I don't know. I'm mad at all the immaturity. I resent the woman for telling me all my life that I was the child who was supposed to save her marriage, and I failed. I resent her for hitting me, digging her nails into my arms when she used to get frustrated - fuck, she even hit me the other night. But that was funny 'cause she hit me with a wet dishcloth. XD We were arguing in the kitchen.
But seriously. What sort of a mother, when arguing with her 20-year-old daughter, answers "Look, either we don't pay you rent and get out of the house faster, or we pay you and it'll take us longer." with "I hate you, you're a cunt! I wish you'd die!"
When I leave, I'm changing my mobile number.
Yesterday, I met up with Alex and Alicia for lunch. Alicia was holding a container with what I presumed was food in it... when she lifted it's contents and held it up, saying "This is Butters."
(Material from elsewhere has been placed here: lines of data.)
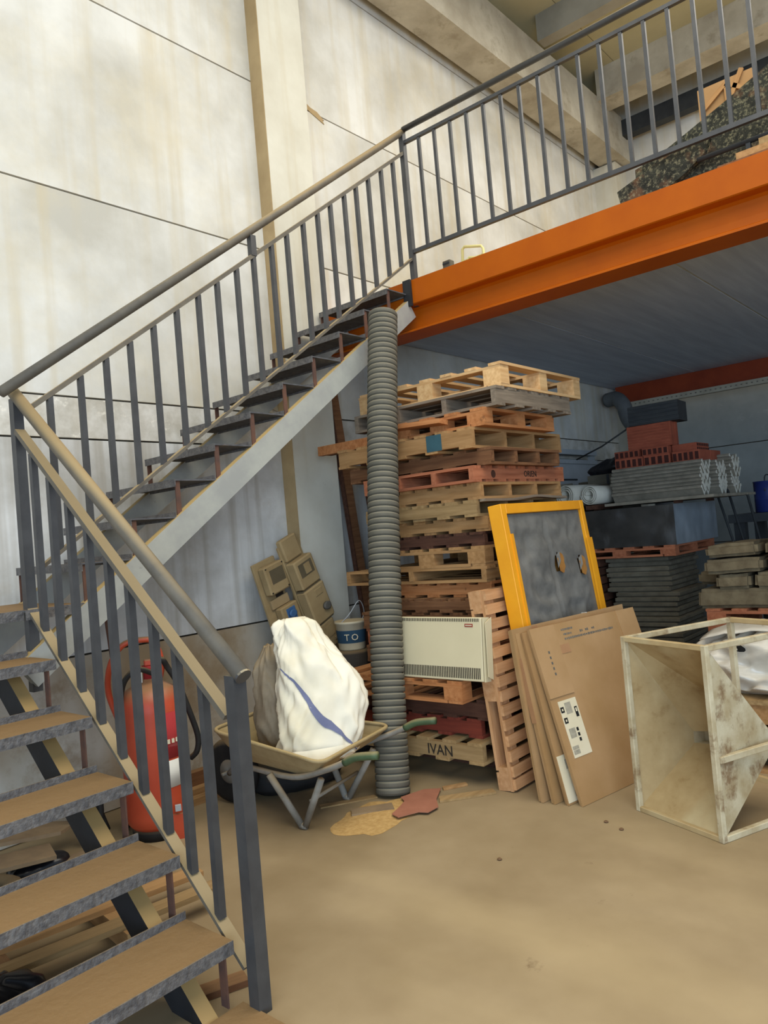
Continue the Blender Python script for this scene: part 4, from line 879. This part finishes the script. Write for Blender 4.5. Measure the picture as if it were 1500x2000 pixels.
lowp = pallet('dark pallet on the floor under the lower stone blocks', (sx-.05, .75, 0), .9, 1.15, .13, 'BL', 'wdark', group='pallets under the stones')
stone('lowest stone block, left of two, just above the hopper rim', (sx, 1.42, .13), (sx+.7, 1.80, .56)); stone('lowest stone block, right of two, with a notch in its face', (sx, .80, .13), (sx+.7, 1.39, .56), True)
pl2 = pallet('reddish block pallet between the upper stones and the lowest ones', (sx-.02, .72, .562), .9, 1.12, .21, 'BL', 'wred', group='pallets under the stones')
stone('long stone slab lying lowest on the reddish pallet', (sx, .55, .775), (sx+.62, 1.90, .905))
stone('squat stone block on the long slab, left one', (sx, 1.53, .907), (sx+.5, 1.76, 1.012)); stone('squat stone block on the long slab, with a slot cut in its face', (sx, 1.10, .907), (sx+.5, 1.51, 1.022), True)
stone('chipped stone block in the second row from the top', (sx-.02, 1.44, 1.024), (sx+.5, 1.83, 1.122), False, .03); stone('second row stone block at the picture edge', (sx, 1.0, 1.03), (sx+.5, 1.40, 1.13))
stone('topmost stone block, left one, tilted slightly', (sx-.02, 1.46, 1.134), (sx+.5, 1.81, 1.226), False, .04); stone('topmost stone block at the picture edge', (sx, 1.0, 1.134), (sx+.5, 1.42, 1.24))
stone('small dark stone lying behind the left stones', (sx+.4, 1.86, .907), (sx+.8, 2.02, 1.0))
uu = thing('pale_brick', 'small pale brick lying on the topmost stones at the picture edge', 'brick', (sx+.1, 1.30, 1.245)); bx('brick_body', (0, 0, .035), (.2, .14, .07), 'whitepvc', uu, bev=.004); bx('frog', (-.1, 0, .035), (.004, .09, .03), 'slot', uu)

# ---------------- silver sacks behind the hopper
pb = pallet('tan pallet carrying the shiny white sack behind the hopper', (4.50, .40, 0), 1.0, 1.3, .14, 'BL', 'wtan', group='pallet behind the hopper')
cr = thing('wooden_crate', 'low wooden crate under the shiny white sack', 'crate', (4.52, .44, .142))
for z_ in (.0, .12):
    b2('crate_board', (0, 0, z_+.005), (.02, 1.2, z_+.11), 'wtan', cr); b2('crate_board', (.0, 1.2, z_+.005), (.8, 1.22, z_+.11), 'wtan', cr)
b2('crate_lid', (-.02, -.02, .235), (.85, 1.24, .26), 'wpale', cr)
SS, atS, nvS = sack('shiny_sack', 'shiny white sack with a printed black mark, lying behind the hopper', 'sack', (4.85, 1.12, .404),
     [(0, 0, .0, .22, .42), (0, 0, .05, .29, .50), (0, 0, .15, .30, .52), (0, .02, .26, .26, .48), (0, .04, .34, .18, .36), (0, .06, .385, .05, .12)], 'silver', 71, n=144, amp=.062, fold=6, fr=1.9)
vs, fs = [], []
for (uc, vc, du, dv) in ((.455, .60, .012, .035), (.425, .66, .008, .02)):
    b0 = len(vs)
    for k in range(12):
        p = atS(uc+du*math.cos(k*.5236), nvS*(vc+dv*math.sin(k*.5236))); vs.append(p+V((p.x, p.y, 0)).normalized()*.012)
    fs.append(tuple(b0+k for k in range(12)))
stuff(raw('printed_mark', vs, fs, 'black', SS))
sk2 = thing('folded_sheet', 'folded white plastic sheet on top of the shiny sack', 'plastic sheet', (4.84, 1.24, .785))
vs, fs = [], []
for j in range(9):
    for i in range(15):
        x, y = -.22+.44*j/8, -.34+.68*i/14
        vs.append((x, y, 0.012-.07*(abs(y)/.34)**2.2*.9-.04*(abs(x)/.26)**2+.03*(.3-abs(noise.noise(V((x*6+y*4, y*7-x*3, 4)))))))
fs = [(j*15+i, j*15+i+1, (j+1)*15+i+1, (j+1)*15+i) for j in range(8) for i in range(14)]
o = raw('sheet', vs, fs, 'silver', sk2, True); md = o.modifiers.new('thickness', 'SOLIDIFY'); md.thickness = .006

# ================================================================== things on the mezzanine deck
DZ = 3.376
def plate(label, prof, x, lean, mt='lichen'):
    t = thing('lichened_slab', label, 'slab', (x, prof[0][0], DZ), group='dark lichened slabs on the deck')
    y0 = prof[0][0]; n = 0; outs = []
    pts = [(lean*(z-DZ), y-y0, z-DZ) for y, z in prof]
    slab_poly('slab_face', [V(p) for p in pts], .035, mt, t); slab_poly('slab_edge', [V(pts[k])+V((.0, 0, .002)) for k in range(len(pts)//2, len(pts))] , .036, 'stone', t) if False else None
    return t
plate('dark lichened slab lying nearest the railing with a broken brown end', [(1.81, 3.40), (1.84, 3.54), (1.62, 3.615), (1.36, 3.68), (1.26, 3.66), (1.30, 3.58), (1.42, 3.50), (1.56, 3.44)], 4.67, .05)
plate('larger dark lichened slab leaning upright behind the near one', [(1.74, 3.40), (1.745, 3.675), (1.56, 3.725), (1.46, 3.765), (1.21, 3.87), (.94, 3.995), (.40, 4.26), (-.6, 4.4), (-.6, 3.40)], 4.74, .09)
pg = thing('dark_pipe', 'thin dark pipe lying along the deck in front of the slabs', 'pipe', (4.66, 1.2, 3.5))
keep(tube('pipe_wall', [(4.645, 1.33, 3.535), (4.645, -1.5, 3.535)], .016, 'darksteel', None, 8), pg)
for y in (1.05, -.4): keep(b2('pipe_rest', (4.63, y-.012, DZ), (4.66, y+.012, 3.521), 'darksteel', None), pg)
for i, (y0, y1, z0, lb) in enumerate(((1.20, .2, .0, 'brown batten on the deck edge below the dark pipe, lower one'), (1.10, .1, .04, 'brown batten on the deck edge, lying on the lower batten'), (.98, -.1, .08, 'uppermost brown batten on the deck edge'))):
    t = thing('timber_batten', lb, 'timber', (4.575+.01*i, y1, DZ+z0+.0005), group='battens on the deck edge'); bx('batten', (.0, (y0-y1)/2, .02), (.06, y0-y1, .039), ('wbrown', 'wtan', 'wpale')[i], t)
cx = thing('cardboard_box', 'open cardboard box with flaps standing high behind the lichened slabs', 'box', (5.6, 1.20, DZ))
b2('box_front', (0, 0, 0), (.012, .36, 1.06), 'card', cx); b2('box_back', (.4, 0, 0), (.412, .36, 1.06), 'card', cx); b2('box_side', (.012, 0, 0), (.4, .012, 1.06), 'card', cx); b2('box_side', (.012, .348, 0), (.4, .36, 1.06), 'card', cx)
for p, q in (((-.012, .02, .92), (-.012, .17, 1.02)), ((-.012, .17, 1.02), (-.012, .33, .90)), ((-.012, .17, .99), (-.012, .165, .80)), ((-.012, .06, 1.08), (-.012, .15, .90))):
    bar('batten_brace', p, q, .018, .03, 'wtan', cx)
yc = thing('plastic_crate', 'pale yellow plastic crate frame on the mezzanine edge near the stair top', 'crate', (4.9, 3.10, DZ))
pt = [(0, .10, 0), (0, .08, .27), (0, .06, .285), (0, -.09, .245), (0, -.105, .22), (0, -.11, 0)]
tube('crate_hoop', pt, .011, 'yplastic', yc, 8); tube('crate_hoop', [(V(p)*.6)+V((.0, -.01, .02)) for p in pt], .009, 'yplastic', yc, 8)
b2('crate_panel', (.012, -.10, 0), (.02, .10, .19), 'yplastic', yc)
gc = thing('grey_block', 'small grey block on the mezzanine edge left of the yellow crate', 'block', (4.75, 3.24, DZ)); b2('block_body', (0, -.035, 0), (.06, .035, .17), 'slab', gc, .004); b2('block_lip', (-.006, -.03, .14), (.0, .03, .152), 'darksteel', gc)
yb = thing('yellow_sheet', 'low pale yellow sheet lying on the deck right beside the top step post', 'sheet', (4.72, 3.40, DZ)); b2('sheet_body', (0, -.12, 0), (.3, .14, .035), 'yplastic', yb); b2('sheet_fold', (.0, -.12, .035), (.3, .04, .06), 'yplastic', yb)
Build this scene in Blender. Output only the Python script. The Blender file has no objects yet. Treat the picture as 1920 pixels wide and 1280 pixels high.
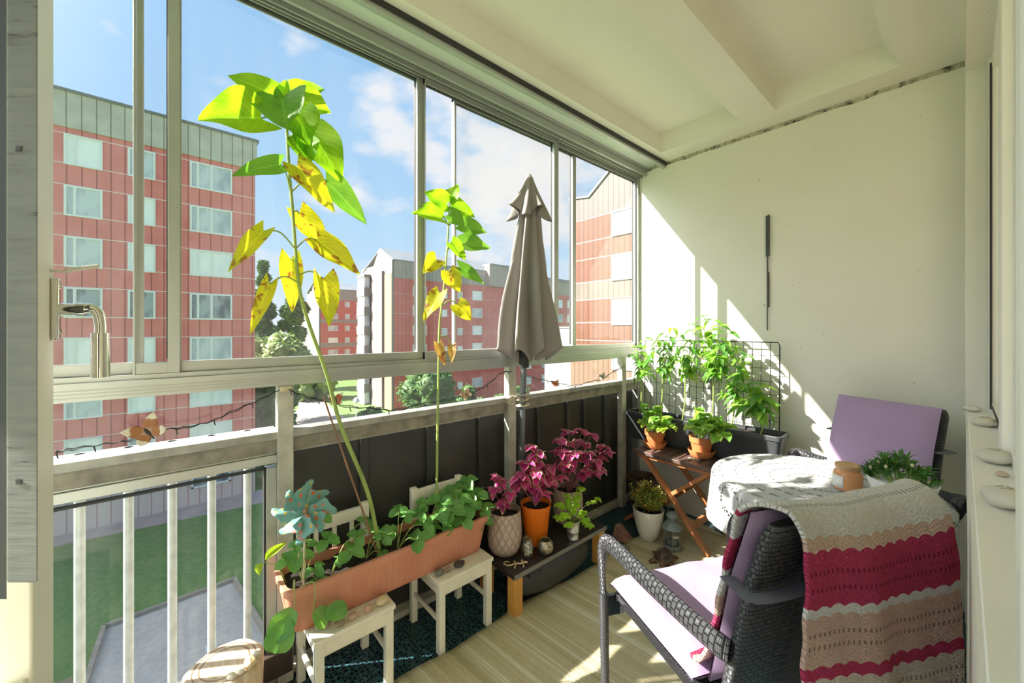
import bpy, math, random
from mathutils import Vector, Matrix, Euler, noise
R = random.Random(7)
SC = bpy.context.scene
COL = SC.collection
PI = math.pi

# ---------------------------------------------------------------- camera
F = 735.0; XV = 1803.0; YH = 619.0
TH = math.atan((XV - 960) / F); SN, CS = math.sin(TH), math.cos(TH)
CX, CY, CZ = 1.65, 0.0, 1.30
cd = bpy.data.cameras.new('camera'); cam = bpy.data.objects.new('camera', cd); COL.objects.link(cam)
cam.location = (CX, CY, CZ); cam.rotation_euler = (PI / 2, 0, TH)
cd.sensor_width = 36; cd.lens = F / 1920 * 36; cd.shift_y = -(640 - YH) / 1920
cd.clip_start = 0.02; cd.clip_end = 600
SC.camera = cam

# ---------------------------------------------------------------- view
SC.view_settings.view_transform = 'Standard'; SC.view_settings.look = 'None'
SC.view_settings.gamma = 1; SC.view_settings.use_curve_mapping = False
SC.view_settings.exposure = 0.40

# ---------------------------------------------------------------- sky and sun
SUN = Vector((0.65, 1.0, -0.89)).normalized()
w = bpy.data.worlds.new('sky'); SC.world = w; w.use_nodes = True
nt = w.node_tree; N = nt.nodes; L = nt.links; N.clear()
def nd(t, **k):
    n = N.new(t)
    for a, b in k.items(): setattr(n, a, b)
    return n
def ramp(n, pts):
    cr = n.color_ramp
    while len(cr.elements) > 1: cr.elements.remove(cr.elements[0])
    cr.elements[0].position = pts[0][0]; cr.elements[0].color = (*pts[0][1], 1)
    for p, c in pts[1:]:
        e = cr.elements.new(p); e.color = (*c, 1)
tc = nd('ShaderNodeTexCoord'); sep = nd('ShaderNodeSeparateXYZ'); L.new(tc.outputs['Generated'], sep.inputs[0])
g = nd('ShaderNodeValToRGB'); L.new(sep.outputs['Z'], g.inputs[0])
ramp(g, [(0.0, (.80, .88, .97)), (0.06, (.68, .81, .95)), (0.18, (.48, .71, .94)), (0.34, (.38, .63, .91)), (0.6, (.30, .55, .88)), (1, (.26, .48, .82))])
mp = nd('ShaderNodeMapping'); mp.inputs['Scale'].default_value = (1, 1, 2.1); mp.inputs['Location'].default_value = (0.62, 0.35, 0.2)
L.new(tc.outputs['Generated'], mp.inputs[0])
cn = nd('ShaderNodeTexNoise'); cn.inputs['Scale'].default_value = 4.6; cn.inputs['Detail'].default_value = 10; cn.inputs['Roughness'].default_value = .52; cn.inputs['Distortion'].default_value = 0
L.new(mp.outputs[0], cn.inputs['Vector'])
# more cloud towards the north-east part of the sky, clear towards the left
dt = nd('ShaderNodeVectorMath', operation='DOT_PRODUCT'); L.new(tc.outputs['Generated'], dt.inputs[0])
cdir = Vector((-.62, .74, .26)).normalized(); dt.inputs[1].default_value = cdir
mr = nd('ShaderNodeMapRange'); mr.inputs['From Min'].default_value = .62; mr.inputs['From Max'].default_value = 1.0
mr.inputs['To Min'].default_value = -.17; mr.inputs['To Max'].default_value = .035
L.new(dt.outputs['Value'], mr.inputs[0])
ad = nd('ShaderNodeMath', operation='ADD'); L.new(cn.outputs['Fac'], ad.inputs[0]); L.new(mr.outputs[0], ad.inputs[1])
cr = nd('ShaderNodeValToRGB'); ramp(cr, [(0.47, (0, 0, 0)), (0.60, (1, 1, 1))]); L.new(ad.outputs[0], cr.inputs[0])
cs = nd('ShaderNodeValToRGB'); ramp(cs, [(0.5, (.72, .80, .92)), (0.70, (.86, .86, .88))]); L.new(ad.outputs[0], cs.inputs[0])
mx = nd('ShaderNodeMix', data_type='RGBA'); L.new(cr.outputs[0], mx.inputs[0]); L.new(g.outputs[0], mx.inputs[6]); L.new(cs.outputs[0], mx.inputs[7])
d2 = nd('ShaderNodeVectorMath', operation='DOT_PRODUCT'); L.new(tc.outputs['Generated'], d2.inputs[0]); d2.inputs[1].default_value = -SUN
mxx = nd('ShaderNodeMath', operation='MAXIMUM'); L.new(d2.outputs['Value'], mxx.inputs[0]); mxx.inputs[1].default_value = 0
pw = nd('ShaderNodeMath', operation='POWER'); L.new(mxx.outputs[0], pw.inputs[0]); pw.inputs[1].default_value = 12
ml = nd('ShaderNodeMath', operation='MULTIPLY'); L.new(pw.outputs[0], ml.inputs[0]); ml.inputs[1].default_value = 6
ax = nd('ShaderNodeMix', data_type='RGBA', blend_type='ADD'); ax.inputs[0].default_value = 1
L.new(mx.outputs[2], ax.inputs[6]); L.new(ml.outputs[0], ax.inputs[7])
bg = nd('ShaderNodeBackground'); bg.inputs['Strength'].default_value = 0.82; L.new(ax.outputs[2], bg.inputs[0])
wo = nd('ShaderNodeOutputWorld'); L.new(bg.outputs[0], wo.inputs[0])
sl = bpy.data.lights.new('sun', 'SUN'); sl.energy = 15.5; sl.angle = math.radians(.55); sl.color = (1, .95, .86)
so = bpy.data.objects.new('sun', sl); COL.objects.link(so); so.rotation_euler = SUN.to_track_quat('-Z', 'Y').to_euler(); so.location = (-20, -30, 30)
SC.cycles.max_bounces = 12; SC.cycles.diffuse_bounces = 8; SC.cycles.transparent_max_bounces = 24
SC.cycles.sample_clamp_indirect = 6

# ---------------------------------------------------------------- pixel of the photograph -> point on a real plane
def ray(px, py):
    r = (px - 960) / F; u = -(py - YH) / F
    return (-SN + r * CS, CS + r * SN, u)
def PX(px, py, X): d = ray(px, py); t = (X - CX) / d[0]; return Vector((X, CY + t * d[1], CZ + t * d[2]))
def PY(px, py, Y): d = ray(px, py); t = (Y - CY) / d[1]; return Vector((CX + t * d[0], Y, CZ + t * d[2]))
def PZ(px, py, Z): d = ray(px, py); t = (Z - CZ) / d[2]; return Vector((CX + t * d[0], CY + t * d[1], Z))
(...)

Tiny, three week old baby mouse.
She and Alex had adopted two new mice, the neice and nephew of Alex's pet mouse Spike. Turns out Spike doesn't like other mouse babies... she attacked them rather savagely. So poor Butters and his sister Daria were all covered in bite marks and were bleeding... hence, I adopted them.
They are smaller than my thumb, and they were apparently taken from their mother too early, so it's up to me to be mouse mummy. They're eating and drinking on their own, though it took a little coaxing... little pieces of soggy popcorn and water. They caught into the idea pretty quickly, though. They're far from stupid.
And thus is the excitement of my week.
You know, I'm having trouble finding a friend these days who actually wants to spend time with me and not use me for my money or my car. Which sucks.
Bit took $50 from me today, got me to drive her to her mother's place to pick up some stuff, and then went "Oh, well now I'm staying at Alex's place. Can you take my stuff back to yours? Kthnxbai."
I'm sick and tired of feeling like second choice to everyone. I can call anyone I know and ask to do coffee, and the answer will be along the lines of "Well yeah, if I have nothing better on. I'll call you later."
Maybe it's me? Maybe I'm a horrible person. Maybe I'm unsufferably boring or depressing or just ugly.
Maybe it's time for a buddy transplant altogether.